📊 Bangladesh Environment Ministry budget as % of national spend — far below the ~1% minimum policy analysts recommend
Bangladesh ranks 13th in the world on the Long-Term Climate Risk Index. Over the past two decades, 185 extreme weather events have caused 11,450 deaths and Tk 372 crore in economic losses. The country loses approximately 0.4% of GDP annually to heat stress alone. It is one of the most climate-exposed nations on earth.
In FY2025–26, the Ministry of Environment, Forest and Climate Change received 0.27% of the national budget.
Policy analysts say it should be around 1%. The gap between those two numbers — 0.27% and 1.00% — is the gap between what Bangladesh says about climate change and what it actually funds.
This is a governance problem. And governance is the ‘G’ in ESG.
The analysis is sobering. In the previous fiscal year, FY2024–25, overall Annual Development Programme spending fell to just 68% of allocation — the lowest figure in 49 years. Development spending in the first half of FY2025–26 reached only 17.54% of the annual target. The institutions charged with implementing environmental policy are underfunded and under-executing simultaneously.
The previous interim government, which held power from August 2024 to February 2026, struggled to maintain the policy momentum built up over decades of environmental governance development. Now, with an elected government in place, there is an opportunity to reset — but the institutional and financial gaps are real and deep.
The new government’s election manifesto includes commitments to tree planting, waste management, and river restoration. These are welcome. But they are individual actions, not a governance framework. Planting trees without enforcement capacity, water management without cross-ministry coordination, and climate finance without absorption capacity will not shift Bangladesh’s trajectory.
What would a genuine commitment to environmental governance look like? Three things, primarily.
First, budget: the Environment Ministry needs to receive meaningfully more than 0.27% of national expenditure. Reaching 0.5% in the next budget would be a signal. Reaching 1% within three years would be transformative.

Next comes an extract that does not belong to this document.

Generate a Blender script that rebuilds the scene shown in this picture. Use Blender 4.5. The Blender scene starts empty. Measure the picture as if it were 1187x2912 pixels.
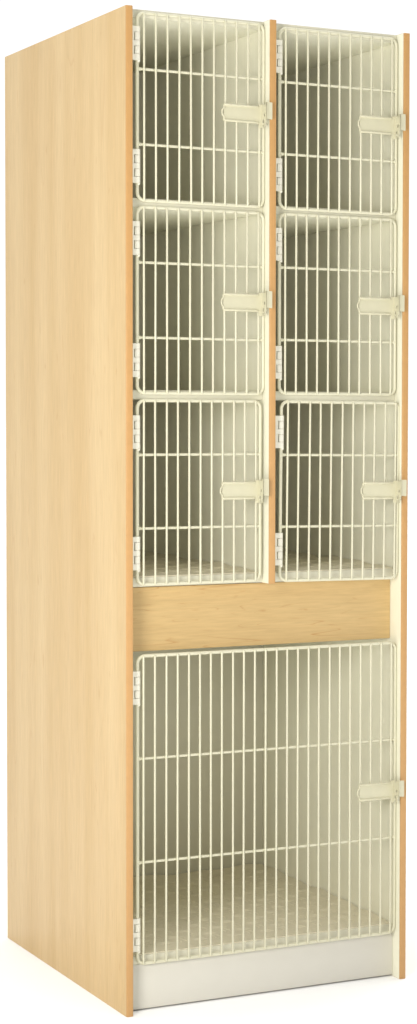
import bpy, bmesh, math, random
from mathutils import Vector, Matrix
random.seed(7)
S = bpy.context.scene
COL = S.collection

# ------------------------------------------------------------------ camera
W, D, H, T = 0.6732, 0.7992, 2.1340, 0.0148      # cabinet size and panel thickness (m)
yaw, pitch, roll = 0.51395, -0.041965, 0.005442
F = Vector((math.sin(yaw)*math.cos(pitch), math.cos(yaw)*math.cos(pitch), math.sin(pitch)))
R = Vector((math.cos(yaw), -math.sin(yaw), 0)); U = R.cross(F)
R2 = math.cos(roll)*R + math.sin(roll)*U; U2 = -math.sin(roll)*R + math.cos(roll)*U
cam = bpy.data.cameras.new('camera'); co = bpy.data.objects.new('camera', cam); COL.objects.link(co)
M = Matrix((R2, U2, -F)).transposed().to_4x4(); M.translation = Vector((-1.68366, -4.35113, 1.29755))
co.matrix_world = M
cam.sensor_fit = 'VERTICAL'; cam.sensor_height = 36; cam.sensor_width = 36
cam.lens = 77.22; cam.shift_x = -0.2323; cam.shift_y = -0.0114; cam.clip_end = 500
S.camera = co

# ------------------------------------------------------------------ light
world = bpy.data.worlds.new('World'); S.world = world; world.use_nodes = True
wt = world.node_tree; bg = wt.nodes['Background']; bg.inputs[0].default_value = (1, 1, 1, 1)
# studio surroundings: a white backdrop behind the cabinet, a dimmer room on the viewer's side, and a bright zenith added to keep the floor white
tc = wt.nodes.new('ShaderNodeTexCoord')
def wdot(v):
    n = wt.nodes.new('ShaderNodeVectorMath'); n.operation = 'DOT_PRODUCT'; wt.links.new(tc.outputs['Generated'], n.inputs[0]); n.inputs[1].default_value = v; return n.outputs['Value']
def wstep(src, lo, hi, val):
    n = wt.nodes.new('ShaderNodeMapRange'); n.interpolation_type = 'SMOOTHSTEP'; wt.links.new(src, n.inputs[0])
    for i, x in zip((1, 2, 3, 4), (lo, hi, 0.0, val)): n.inputs[i].default_value = x
    return n.outputs[0]
def wadd(x, y):
    n = wt.nodes.new('ShaderNodeMath'); n.operation = 'ADD'
    for i, q in enumerate((x, y)):
        if isinstance(q, float): n.inputs[i].default_value = q
        else: wt.links.new(q, n.inputs[i])
    return n.outputs[0]
ROOM, ZENITH = 0.05, 2.05
wt.links.new(wadd(wadd(wstep(wdot((0.49, 0.87, 0)), -0.25, 0.35, 1.06-ROOM), ROOM), wstep(wdot((0, 0, 1)), 0.72, 0.86, ZENITH)), bg.inputs[1])
def area(name, loc, target, size, power, colour=(1, 1, 1)):
    l = bpy.data.lights.new(name, 'AREA'); l.shape = 'RECTANGLE'; l.size, l.size_y = size; l.energy = power; l.color = colour
    o = bpy.data.objects.new(name, l); COL.objects.link(o); o.location = loc
    o.rotation_euler = (Vector(target) - Vector(loc)).to_track_quat('-Z', 'Y').to_euler()
    return o
area('softbox_key', (-2.05, -2.15, 1.5), (0.25, 0.1, 0.95), (1.0, 1.1), 67, (1, 0.98, 0.93))
area('added_fill', (-0.8, -3.5, 1.55), (0.4, 0.2, 0.7), (1.0, 1.0), 24, (1, 0.98, 0.94))  # unseen fill light added to brighten the depth of the compartments
S.view_settings.view_transform = 'Standard'; S.view_settings.look = 'None'
S.view_settings.exposure = 0; S.view_settings.gamma = 1; S.view_settings.use_curve_mapping = False

# ------------------------------------------------------------------ materials
def mat(name):
    m = bpy.data.materials.new(name); m.use_nodes = True
    nt = m.node_tree; return m, nt, nt.nodes['Principled BSDF']
def N(nt, typ, **kw):
    n = nt.nodes.new(typ)
    for k, v in kw.items(): setattr(n, k, v)
    return n
def setin(n, **kw):
    for k, v in kw.items(): n.inputs[k.replace('_', ' ')].default_value = v
def ramp(nt, src, stops):
    r = N(nt, 'ShaderNodeValToRGB'); nt.links.new(src, r.inputs[0])
    e = r.color_ramp.elements
    while len(e) < len(stops): e.new(0.5)
    for i, (p, c) in enumerate(stops): e[i].position = p; e[i].color = (*c, 1) if len(c) == 3 else c
    return r.outputs[0]
def mix(nt, fac, a, b, mode='MIX'):
    m = N(nt, 'ShaderNodeMix', data_type='RGBA', blend_type=mode)
    if isinstance(fac, float): m.inputs[0].default_value = fac
    else: nt.links.new(fac, m.inputs[0])
    for i, s in ((6, a), (7, b)):
        if isinstance(s, tuple): m.inputs[i].default_value = (*s, 1)
        else: nt.links.new(s, m.inputs[i])
    return m.outputs[2]
def wood(name, base, dark, line, grain, lines=0.5, rough=0.38):
    """maple laminate; grain = 'z' (upright) or 'x' (lying)"""
    m, nt, p = mat(name)
    tc = N(nt, 'ShaderNodeTexCoord'); mp = N(nt, 'ShaderNodeMapping'); nt.links.new(tc.outputs['Object'], mp.inputs[0])
    mp.inputs['Scale'].default_value = (1, 1, 0.06) if grain == 'z' else (0.075, 1, 1)
    def noise(scale, detail, dist=0.0, off=0.0):
        mq = N(nt, 'ShaderNodeMapping'); mq.inputs['Location'].default_value = (off, off*1.3 + (0.8 if grain == 'x' else 0), off*0.7); nt.links.new(mp.outputs[0], mq.inputs[0])
        n = N(nt, 'ShaderNodeTexNoise'); setin(n, Scale=scale, Detail=detail, Roughness=0.6, Distortion=dist); nt.links.new(mq.outputs[0], n.inputs[0]); return n.outputs[0]
    c = ramp(nt, noise(9, 3), [(0.32, dark), (0.68, base)])
    fine = ramp(nt, noise(210, 3, 0, 3), [(0.3, (0.90, 0.89, 0.865)), (0.7, (1.04, 1.04, 1.04))])
    c = mix(nt, 1.0, c, fine, 'MULTIPLY')
    # growth lines: iso-contours of a stretched noise, so they close into cathedrals
    n2 = noise(9.5 if grain == 'x' else 11, 3.2 if grain == 'x' else 1.8, 0.5, 9)
    mul = N(nt, 'ShaderNodeMath', operation='MULTIPLY'); nt.links.new(n2, mul.inputs[0]); mul.inputs[1].default_value = 24 if grain == 'x' else 19
    fr = N(nt, 'ShaderNodeMath', operation='FRACT'); nt.links.new(mul.outputs[0], fr.inputs[0])
    ln = ramp(nt, fr.outputs[0], [(0.0, (0, 0, 0)), (0.42, (0, 0, 0)), (0.5, (1, 1, 1)), (0.53, (0.0, 0.0, 0.0))])
    brk = ramp(nt, noise(14, 2, 0, 21), [(0.42, (0.1, 0.1, 0.1)), (0.62, (1, 1, 1))])
    lm = mix(nt, 1.0, ln, brk, 'MULTIPLY')
    ls = N(nt, 'ShaderNodeMath', operation='MULTIPLY'); nt.links.new(lm, ls.inputs[0]); ls.inputs[1].default_value = lines
    c = mix(nt, ls.outputs[0], c, line)
    # short flecks
    mf = N(nt, 'ShaderNodeMapping'); nt.links.new(tc.outputs['Object'], mf.inputs[0]); mf.inputs['Scale'].default_value = (1, 1, 0.2) if grain == 'z' else (0.2, 1, 1)
    v = N(nt, 'ShaderNodeTexNoise'); setin(v, Scale=75, Detail=1.0, Distortion=0.6); nt.links.new(mf.outputs[0], v.inputs[0])
    fk = ramp(nt, v.outputs[0], [(0.70, (0, 0, 0)), (0.77, (0.4, 0.4, 0.4))])
    c = mix(nt, fk, c, line)
    nt.links.new(c, p.inputs['Base Color']); setin(p, Roughness=rough); p.inputs['Specular IOR Level'].default_value = 0.35
    return m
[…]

Second, coordination: the climate agenda sits across the Ministry of Environment, the Ministry of Finance (climate finance), the Ministry of Power (energy transition), the Ministry of Commerce (trade compliance), and the Bangladesh Bank (sustainable finance). None of these are talking to each other systematically. A national ESG and climate coordination mechanism — potentially housed in the Chief Adviser’s Office — is overdue.
Third, institutions: regulatory bodies like the Department of Environment need sufficient staff, independent authority, and real enforcement capacity. Environmental violations need to carry meaningful consequences.
For the private sector, this matters directly. A country with weak environmental governance creates uneven competitive conditions — companies that cut compliance corners gain short-term advantage over those that invest in ESG. Without government enforcement, voluntary ESG commitment is undercut by free-riders.
Bangladesh is asking international investors and buyers to trust that it can manage a $26 billion annual climate finance requirement, transition a grid away from fossil fuels, and qualify for EU GSP+ based on environmental compliance.
That trust starts with the budget. 0.27% says something. Make it say something different.